2位には中須賀、3位には浦本が立つ。次戦での反撃が見どころになりそう。

4位に終わった高橋は、マシンに不具合があってのペースダウンだったようで、この後は実戦には出場せず、鈴鹿8耐へのテストを進めることになるようです。5位の名越は、昨年の不調をやや取り戻したようで、6位の津田は、HRCと同じく鈴鹿8耐を見据えた開幕戦スポット参戦を終えて「いつ次戦の菅生大会に出場するといわれても大丈夫な用意はしてあります」とのひと言。
7位の伊藤和輝(ホンダドリームRT桜井ホンダ)は激しいバトルの末に岩田悟(チームATJ)をかわしてのフィニッシュで、9位にはプライベーターとしてBMWを駆る関口太郎(SANMEIチームTAROプラスワン)が大健闘のシングルフィニッシュ、10位には九州・宮崎からの参戦を続ける児玉勇太(MARUMAEチームKODAMA)が昨年のもてぎ大会とオートポリス大会に続いてのトップ10フィニッシュとなりました。

水野の強さが目立った開幕戦。
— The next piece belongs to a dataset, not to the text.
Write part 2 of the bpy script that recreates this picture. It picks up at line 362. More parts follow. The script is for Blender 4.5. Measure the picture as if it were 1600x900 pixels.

次戦・菅生大会はヤマハが5年9レース負けなしと、ヤマハのホームコースらしい相性の良さを見せるだけに中須賀の反撃は必至。「2回目以上のコースでは負けなし」記録を更新する水野の走り、BMWでの初走行でどこまで浦本が迫れるか、そして野左根の反撃がどうなるかといったところが見どころになりそうです。